Whole Cloth Quilt

A Virtual Class with Aaron Sanders Head

In this workshop, participants will learn the basic techniques of big stitch, whole cloth hand-quilting. Whole cloth quilting relies on the intricacies of the quilting lines rather than intricacies of pieced blocks. Participants will learn traditional techniques, which materials will best suit your work, tips and tricks to set you up for quilting success, and tricks to making easy quilting stencils using household objects. Participants will learn all of the skills necessary to complete a large, whole-cloth quilted quilt, including making and attaching homemade binding—but we’ll just be working on a small scale during the workshop. Participants will be able to leave the workshop with a strong start or, in some cases, a finished 10 x 10 inch mini quilt. An illustrated PDF covering all techniques, including binding, to finish quilts on your own time will also be included.

Friday, April 1st, 2022


12pm – 2pm ET

Zoom, a link will be sent to participants
the day before class.



  • 1 piece of fabric at 12 x 12 and one at 14 x 14. These can be the same fabric of your front and back, or corresponding/contrasting fabrics. You should be able to hand sew through your chosen fabric with ease.
  • 1 – 12 x 12 inch piece of batting
  • 1 – hand-stitching needle
  • Ruler – transparent quilting ruler is easiest but any straight edge will do.
  • Several threads—both for quilting your quilt (visible) and for binding (mostly invisible)
  • Marking tools – I prefer Dritz heat sensitive pens, but chalk marking tools will work as well.
  • Snips
  • Painter’s Tape, pencil and string – optional for useful mark-making tools

Aaron Sanders

Aaron Sanders Head is a Southern textile artist focused on natural dyes and hand-stitching.
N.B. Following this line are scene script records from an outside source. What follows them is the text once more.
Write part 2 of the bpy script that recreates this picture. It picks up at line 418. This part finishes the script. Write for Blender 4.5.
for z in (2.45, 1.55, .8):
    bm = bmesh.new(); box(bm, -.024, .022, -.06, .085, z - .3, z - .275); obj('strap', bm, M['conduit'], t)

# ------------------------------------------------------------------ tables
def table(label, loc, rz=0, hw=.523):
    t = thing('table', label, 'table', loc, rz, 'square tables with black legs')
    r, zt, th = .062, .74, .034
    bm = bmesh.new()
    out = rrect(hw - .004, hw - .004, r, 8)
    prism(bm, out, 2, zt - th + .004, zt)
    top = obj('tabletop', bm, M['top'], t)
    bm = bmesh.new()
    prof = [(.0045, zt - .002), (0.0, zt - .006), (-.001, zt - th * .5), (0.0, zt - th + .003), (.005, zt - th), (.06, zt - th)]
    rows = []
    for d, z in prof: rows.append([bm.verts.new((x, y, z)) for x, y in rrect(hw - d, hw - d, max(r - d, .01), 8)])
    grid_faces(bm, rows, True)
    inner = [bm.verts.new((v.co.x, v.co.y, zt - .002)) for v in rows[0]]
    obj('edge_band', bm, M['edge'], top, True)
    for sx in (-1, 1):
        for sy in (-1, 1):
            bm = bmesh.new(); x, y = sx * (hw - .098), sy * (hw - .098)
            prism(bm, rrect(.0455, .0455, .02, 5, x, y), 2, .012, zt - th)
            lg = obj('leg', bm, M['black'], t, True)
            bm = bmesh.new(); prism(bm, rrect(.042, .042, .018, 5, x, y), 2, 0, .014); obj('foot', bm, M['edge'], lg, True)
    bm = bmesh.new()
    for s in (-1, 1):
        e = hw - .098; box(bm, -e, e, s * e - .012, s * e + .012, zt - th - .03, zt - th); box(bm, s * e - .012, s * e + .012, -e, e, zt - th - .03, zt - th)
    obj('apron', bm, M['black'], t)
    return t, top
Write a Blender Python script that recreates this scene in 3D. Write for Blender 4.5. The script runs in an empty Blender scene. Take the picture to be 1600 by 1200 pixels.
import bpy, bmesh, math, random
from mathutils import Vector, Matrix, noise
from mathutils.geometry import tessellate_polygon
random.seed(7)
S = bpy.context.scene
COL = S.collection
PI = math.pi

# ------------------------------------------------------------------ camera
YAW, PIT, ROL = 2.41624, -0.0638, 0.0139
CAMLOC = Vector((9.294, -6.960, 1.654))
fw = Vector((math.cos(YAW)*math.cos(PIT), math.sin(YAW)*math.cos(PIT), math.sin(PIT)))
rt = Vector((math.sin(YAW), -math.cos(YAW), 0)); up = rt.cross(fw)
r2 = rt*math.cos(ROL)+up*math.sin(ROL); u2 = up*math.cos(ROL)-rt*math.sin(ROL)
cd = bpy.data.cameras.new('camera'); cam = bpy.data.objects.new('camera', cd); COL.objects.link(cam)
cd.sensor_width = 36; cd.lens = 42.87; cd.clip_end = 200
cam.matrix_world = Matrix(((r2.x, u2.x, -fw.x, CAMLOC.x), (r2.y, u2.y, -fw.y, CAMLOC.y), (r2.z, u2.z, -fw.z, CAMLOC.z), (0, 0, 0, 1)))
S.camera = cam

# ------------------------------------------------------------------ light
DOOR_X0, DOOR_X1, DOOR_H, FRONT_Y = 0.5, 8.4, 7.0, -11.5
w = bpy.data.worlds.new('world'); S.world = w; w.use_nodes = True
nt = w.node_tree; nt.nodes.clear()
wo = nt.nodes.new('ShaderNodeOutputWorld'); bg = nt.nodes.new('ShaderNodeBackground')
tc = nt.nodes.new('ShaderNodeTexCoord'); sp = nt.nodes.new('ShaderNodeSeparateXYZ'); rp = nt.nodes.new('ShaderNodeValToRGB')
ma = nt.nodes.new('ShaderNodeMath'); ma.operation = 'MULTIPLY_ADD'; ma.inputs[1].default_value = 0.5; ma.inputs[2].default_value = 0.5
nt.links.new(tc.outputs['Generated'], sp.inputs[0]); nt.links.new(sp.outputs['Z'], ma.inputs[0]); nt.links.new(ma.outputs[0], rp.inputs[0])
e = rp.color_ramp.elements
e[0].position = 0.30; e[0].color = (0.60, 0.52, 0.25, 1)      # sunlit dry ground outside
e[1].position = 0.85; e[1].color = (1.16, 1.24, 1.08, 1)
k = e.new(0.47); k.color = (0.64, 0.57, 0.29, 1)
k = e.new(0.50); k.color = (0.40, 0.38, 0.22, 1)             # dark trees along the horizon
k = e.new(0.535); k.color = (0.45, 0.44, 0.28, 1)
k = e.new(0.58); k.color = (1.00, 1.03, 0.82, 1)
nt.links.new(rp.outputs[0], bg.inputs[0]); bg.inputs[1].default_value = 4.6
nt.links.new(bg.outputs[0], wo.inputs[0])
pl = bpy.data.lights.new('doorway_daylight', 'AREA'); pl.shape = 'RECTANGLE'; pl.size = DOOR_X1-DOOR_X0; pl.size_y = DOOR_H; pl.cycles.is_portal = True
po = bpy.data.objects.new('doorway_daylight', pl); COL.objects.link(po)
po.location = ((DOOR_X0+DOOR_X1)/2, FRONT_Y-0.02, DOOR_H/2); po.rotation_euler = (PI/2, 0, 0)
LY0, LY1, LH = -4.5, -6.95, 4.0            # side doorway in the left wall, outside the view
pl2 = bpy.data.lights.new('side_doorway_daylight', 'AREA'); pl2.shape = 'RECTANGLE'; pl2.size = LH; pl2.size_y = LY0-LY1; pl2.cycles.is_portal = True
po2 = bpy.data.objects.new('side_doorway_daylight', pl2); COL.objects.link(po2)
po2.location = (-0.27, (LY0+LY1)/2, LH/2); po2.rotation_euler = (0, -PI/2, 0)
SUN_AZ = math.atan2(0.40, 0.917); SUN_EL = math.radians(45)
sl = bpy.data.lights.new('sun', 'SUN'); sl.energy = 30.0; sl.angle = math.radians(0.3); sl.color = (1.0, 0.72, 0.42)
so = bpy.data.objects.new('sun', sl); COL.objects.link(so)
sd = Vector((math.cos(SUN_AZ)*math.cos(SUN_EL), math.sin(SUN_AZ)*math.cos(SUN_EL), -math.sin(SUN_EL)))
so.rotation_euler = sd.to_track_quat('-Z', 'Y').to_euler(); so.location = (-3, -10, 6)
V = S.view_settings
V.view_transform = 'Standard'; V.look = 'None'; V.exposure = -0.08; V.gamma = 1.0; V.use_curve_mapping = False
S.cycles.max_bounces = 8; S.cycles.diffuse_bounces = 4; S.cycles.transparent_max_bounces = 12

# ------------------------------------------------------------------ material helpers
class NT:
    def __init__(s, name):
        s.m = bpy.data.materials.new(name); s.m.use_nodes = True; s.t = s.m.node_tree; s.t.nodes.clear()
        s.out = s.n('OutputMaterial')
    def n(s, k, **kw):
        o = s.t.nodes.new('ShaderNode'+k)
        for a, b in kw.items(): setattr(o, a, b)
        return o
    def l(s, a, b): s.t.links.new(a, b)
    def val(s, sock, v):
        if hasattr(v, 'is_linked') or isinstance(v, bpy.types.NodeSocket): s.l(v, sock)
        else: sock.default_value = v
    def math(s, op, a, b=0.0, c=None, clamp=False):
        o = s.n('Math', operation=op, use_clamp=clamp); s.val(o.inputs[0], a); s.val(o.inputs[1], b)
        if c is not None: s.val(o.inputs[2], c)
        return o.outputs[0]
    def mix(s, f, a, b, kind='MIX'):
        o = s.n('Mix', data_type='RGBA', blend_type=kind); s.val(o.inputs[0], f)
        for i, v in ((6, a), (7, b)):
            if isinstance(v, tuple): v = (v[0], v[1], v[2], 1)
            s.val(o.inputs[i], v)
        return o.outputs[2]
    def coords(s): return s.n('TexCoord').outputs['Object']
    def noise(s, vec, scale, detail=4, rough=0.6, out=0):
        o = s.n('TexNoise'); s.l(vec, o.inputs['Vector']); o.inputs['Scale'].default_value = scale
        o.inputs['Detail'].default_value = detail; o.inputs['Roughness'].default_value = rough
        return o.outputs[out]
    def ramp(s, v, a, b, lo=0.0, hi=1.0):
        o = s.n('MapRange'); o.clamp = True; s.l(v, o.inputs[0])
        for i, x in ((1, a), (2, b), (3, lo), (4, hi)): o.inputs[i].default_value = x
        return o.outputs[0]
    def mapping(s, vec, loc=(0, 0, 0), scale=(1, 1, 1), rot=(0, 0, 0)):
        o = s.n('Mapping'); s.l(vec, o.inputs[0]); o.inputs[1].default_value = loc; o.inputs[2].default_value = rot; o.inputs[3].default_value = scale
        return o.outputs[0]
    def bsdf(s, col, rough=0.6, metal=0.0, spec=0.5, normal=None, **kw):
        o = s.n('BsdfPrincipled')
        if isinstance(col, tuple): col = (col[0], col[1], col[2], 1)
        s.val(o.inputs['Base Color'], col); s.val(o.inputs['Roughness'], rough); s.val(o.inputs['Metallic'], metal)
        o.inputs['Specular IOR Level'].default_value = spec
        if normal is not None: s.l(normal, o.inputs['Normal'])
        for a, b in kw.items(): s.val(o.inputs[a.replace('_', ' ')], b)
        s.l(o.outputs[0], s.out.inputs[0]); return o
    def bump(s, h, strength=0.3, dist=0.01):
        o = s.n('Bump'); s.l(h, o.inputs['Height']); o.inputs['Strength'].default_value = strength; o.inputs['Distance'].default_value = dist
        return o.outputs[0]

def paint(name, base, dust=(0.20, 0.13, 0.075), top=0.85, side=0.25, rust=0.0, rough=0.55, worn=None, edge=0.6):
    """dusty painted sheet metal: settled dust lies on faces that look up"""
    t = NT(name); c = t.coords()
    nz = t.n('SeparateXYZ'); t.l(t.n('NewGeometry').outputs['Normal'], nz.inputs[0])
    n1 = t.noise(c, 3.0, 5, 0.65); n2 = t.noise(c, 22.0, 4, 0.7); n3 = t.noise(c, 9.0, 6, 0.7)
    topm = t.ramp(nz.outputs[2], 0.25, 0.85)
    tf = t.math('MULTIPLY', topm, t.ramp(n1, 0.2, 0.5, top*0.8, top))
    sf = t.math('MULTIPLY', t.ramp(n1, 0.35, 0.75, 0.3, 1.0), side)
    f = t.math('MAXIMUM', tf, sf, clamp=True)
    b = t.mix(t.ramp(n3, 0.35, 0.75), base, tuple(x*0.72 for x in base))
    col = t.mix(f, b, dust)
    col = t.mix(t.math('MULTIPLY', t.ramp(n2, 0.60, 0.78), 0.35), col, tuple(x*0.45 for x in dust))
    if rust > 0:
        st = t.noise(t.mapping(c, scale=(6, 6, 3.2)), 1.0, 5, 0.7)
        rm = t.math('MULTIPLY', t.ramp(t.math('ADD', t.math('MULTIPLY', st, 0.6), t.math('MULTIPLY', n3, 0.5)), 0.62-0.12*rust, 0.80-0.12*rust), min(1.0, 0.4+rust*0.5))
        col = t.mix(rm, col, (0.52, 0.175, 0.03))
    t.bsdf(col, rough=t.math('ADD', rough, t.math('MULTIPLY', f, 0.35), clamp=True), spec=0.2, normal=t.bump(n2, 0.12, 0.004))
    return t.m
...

Aaron explores the intersections of practices of the past with contemporary craft, and the ways that sewing and textile arts can aid in increasing diversity and representation in the creative class.

Aaron is based in Greensboro, Alabama where he lives in an 1830s home with his partner, musician Tim Higgins, and maintains an active studio practice and extensive dye garden used in his work.